== Supplied information ==
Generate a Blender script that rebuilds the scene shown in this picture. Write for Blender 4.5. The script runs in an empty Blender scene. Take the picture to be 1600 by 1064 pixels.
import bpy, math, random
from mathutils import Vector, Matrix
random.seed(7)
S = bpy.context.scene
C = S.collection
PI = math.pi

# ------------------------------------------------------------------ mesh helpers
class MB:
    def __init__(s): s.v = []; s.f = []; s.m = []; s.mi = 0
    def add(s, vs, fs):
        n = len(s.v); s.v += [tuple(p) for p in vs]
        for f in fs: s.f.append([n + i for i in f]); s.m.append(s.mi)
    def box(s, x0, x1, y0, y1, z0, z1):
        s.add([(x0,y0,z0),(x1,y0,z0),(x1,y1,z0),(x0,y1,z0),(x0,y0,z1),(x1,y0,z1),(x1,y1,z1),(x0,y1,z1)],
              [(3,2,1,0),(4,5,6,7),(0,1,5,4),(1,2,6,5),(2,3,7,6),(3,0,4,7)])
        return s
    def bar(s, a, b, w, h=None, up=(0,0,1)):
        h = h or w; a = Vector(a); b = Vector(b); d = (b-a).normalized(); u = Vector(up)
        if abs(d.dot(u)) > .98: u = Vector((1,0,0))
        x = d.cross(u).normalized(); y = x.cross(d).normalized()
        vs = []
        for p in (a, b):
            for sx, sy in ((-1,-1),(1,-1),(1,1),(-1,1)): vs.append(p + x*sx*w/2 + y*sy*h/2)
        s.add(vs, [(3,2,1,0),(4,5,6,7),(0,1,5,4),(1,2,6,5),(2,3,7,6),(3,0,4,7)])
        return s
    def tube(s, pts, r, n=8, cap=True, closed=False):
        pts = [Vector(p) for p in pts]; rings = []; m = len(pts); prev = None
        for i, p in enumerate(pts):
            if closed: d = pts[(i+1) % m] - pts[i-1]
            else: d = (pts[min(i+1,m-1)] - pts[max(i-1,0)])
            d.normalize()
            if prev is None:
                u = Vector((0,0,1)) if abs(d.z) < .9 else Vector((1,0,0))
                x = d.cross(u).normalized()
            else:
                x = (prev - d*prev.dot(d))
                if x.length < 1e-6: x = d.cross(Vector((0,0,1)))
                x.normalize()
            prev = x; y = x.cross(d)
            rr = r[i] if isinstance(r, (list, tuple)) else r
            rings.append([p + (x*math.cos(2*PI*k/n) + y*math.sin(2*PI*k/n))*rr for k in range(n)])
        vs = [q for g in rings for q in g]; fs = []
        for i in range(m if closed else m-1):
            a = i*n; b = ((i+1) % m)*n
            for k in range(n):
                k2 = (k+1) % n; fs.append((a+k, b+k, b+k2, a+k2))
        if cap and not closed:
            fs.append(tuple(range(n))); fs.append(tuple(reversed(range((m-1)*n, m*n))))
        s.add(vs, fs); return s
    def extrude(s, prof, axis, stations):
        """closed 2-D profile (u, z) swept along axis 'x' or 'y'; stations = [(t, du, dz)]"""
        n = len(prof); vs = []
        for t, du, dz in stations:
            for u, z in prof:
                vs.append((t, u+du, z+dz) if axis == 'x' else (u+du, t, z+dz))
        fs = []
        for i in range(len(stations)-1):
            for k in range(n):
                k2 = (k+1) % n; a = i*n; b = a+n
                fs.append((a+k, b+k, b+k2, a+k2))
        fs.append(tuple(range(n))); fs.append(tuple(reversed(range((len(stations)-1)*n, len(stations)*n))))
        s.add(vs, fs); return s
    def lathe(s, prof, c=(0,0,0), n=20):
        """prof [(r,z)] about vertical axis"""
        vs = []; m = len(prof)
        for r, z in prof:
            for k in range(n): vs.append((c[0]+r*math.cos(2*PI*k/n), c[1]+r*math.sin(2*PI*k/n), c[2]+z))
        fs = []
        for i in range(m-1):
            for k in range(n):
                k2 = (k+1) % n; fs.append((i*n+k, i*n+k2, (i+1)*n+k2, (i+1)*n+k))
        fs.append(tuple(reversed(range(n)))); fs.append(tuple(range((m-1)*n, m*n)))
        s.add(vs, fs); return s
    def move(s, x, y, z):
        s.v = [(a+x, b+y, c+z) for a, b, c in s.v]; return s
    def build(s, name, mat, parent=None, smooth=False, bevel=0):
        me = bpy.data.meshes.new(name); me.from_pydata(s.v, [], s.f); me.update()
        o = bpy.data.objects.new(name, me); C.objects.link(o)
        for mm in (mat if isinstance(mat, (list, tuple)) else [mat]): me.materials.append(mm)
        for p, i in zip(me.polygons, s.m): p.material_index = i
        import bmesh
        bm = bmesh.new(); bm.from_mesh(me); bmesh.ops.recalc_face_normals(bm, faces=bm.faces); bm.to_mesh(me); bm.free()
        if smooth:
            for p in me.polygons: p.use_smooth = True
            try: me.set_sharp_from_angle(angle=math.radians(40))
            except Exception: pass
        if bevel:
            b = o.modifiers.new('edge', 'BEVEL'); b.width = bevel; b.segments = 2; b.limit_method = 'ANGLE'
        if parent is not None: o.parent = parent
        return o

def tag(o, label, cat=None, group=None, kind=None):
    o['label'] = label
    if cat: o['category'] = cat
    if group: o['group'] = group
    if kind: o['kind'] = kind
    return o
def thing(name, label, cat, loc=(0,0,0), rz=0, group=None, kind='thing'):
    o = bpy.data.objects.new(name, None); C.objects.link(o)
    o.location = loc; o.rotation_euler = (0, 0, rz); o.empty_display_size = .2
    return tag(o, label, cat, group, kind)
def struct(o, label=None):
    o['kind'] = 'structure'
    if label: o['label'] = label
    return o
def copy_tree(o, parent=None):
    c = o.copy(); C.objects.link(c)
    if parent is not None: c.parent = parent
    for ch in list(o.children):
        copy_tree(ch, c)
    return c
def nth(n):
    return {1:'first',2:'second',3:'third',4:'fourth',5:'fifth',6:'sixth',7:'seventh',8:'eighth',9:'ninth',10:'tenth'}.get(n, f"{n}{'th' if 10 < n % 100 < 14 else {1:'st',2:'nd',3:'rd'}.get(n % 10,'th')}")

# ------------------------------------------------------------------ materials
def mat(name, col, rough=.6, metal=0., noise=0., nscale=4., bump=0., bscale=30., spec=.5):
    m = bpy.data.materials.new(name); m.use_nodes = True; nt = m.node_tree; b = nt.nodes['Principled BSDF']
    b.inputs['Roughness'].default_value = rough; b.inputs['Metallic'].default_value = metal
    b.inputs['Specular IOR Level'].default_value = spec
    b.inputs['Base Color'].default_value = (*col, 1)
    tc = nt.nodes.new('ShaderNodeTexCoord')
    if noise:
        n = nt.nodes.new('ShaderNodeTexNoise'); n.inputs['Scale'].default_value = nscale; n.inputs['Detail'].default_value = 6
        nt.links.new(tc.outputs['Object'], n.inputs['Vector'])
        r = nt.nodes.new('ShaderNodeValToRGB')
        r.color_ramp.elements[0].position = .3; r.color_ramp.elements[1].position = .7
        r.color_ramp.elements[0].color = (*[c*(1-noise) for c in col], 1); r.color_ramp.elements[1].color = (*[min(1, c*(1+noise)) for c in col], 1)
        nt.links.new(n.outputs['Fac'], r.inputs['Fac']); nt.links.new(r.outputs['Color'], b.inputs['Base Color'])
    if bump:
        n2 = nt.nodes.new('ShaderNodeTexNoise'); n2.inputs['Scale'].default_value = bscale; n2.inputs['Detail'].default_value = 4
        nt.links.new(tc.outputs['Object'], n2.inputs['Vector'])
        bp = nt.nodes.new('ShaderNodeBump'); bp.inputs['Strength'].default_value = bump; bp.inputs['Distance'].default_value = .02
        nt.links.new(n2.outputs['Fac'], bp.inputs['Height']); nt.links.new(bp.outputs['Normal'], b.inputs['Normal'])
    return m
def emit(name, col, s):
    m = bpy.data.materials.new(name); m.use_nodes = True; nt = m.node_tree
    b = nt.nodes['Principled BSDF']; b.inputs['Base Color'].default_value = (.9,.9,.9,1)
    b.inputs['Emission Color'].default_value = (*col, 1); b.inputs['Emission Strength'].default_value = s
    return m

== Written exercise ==
What are the exact lines from the beginning of the material through the line containing "PI = math.pi"? Write out those lines alone.

== Answer ==
Generate a Blender script that rebuilds the scene shown in this picture. Write for Blender 4.5. The script runs in an empty Blender scene. Take the picture to be 1600 by 1064 pixels.
import bpy, math, random
from mathutils import Vector, Matrix
random.seed(7)
S = bpy.context.scene
C = S.collection
PI = math.pi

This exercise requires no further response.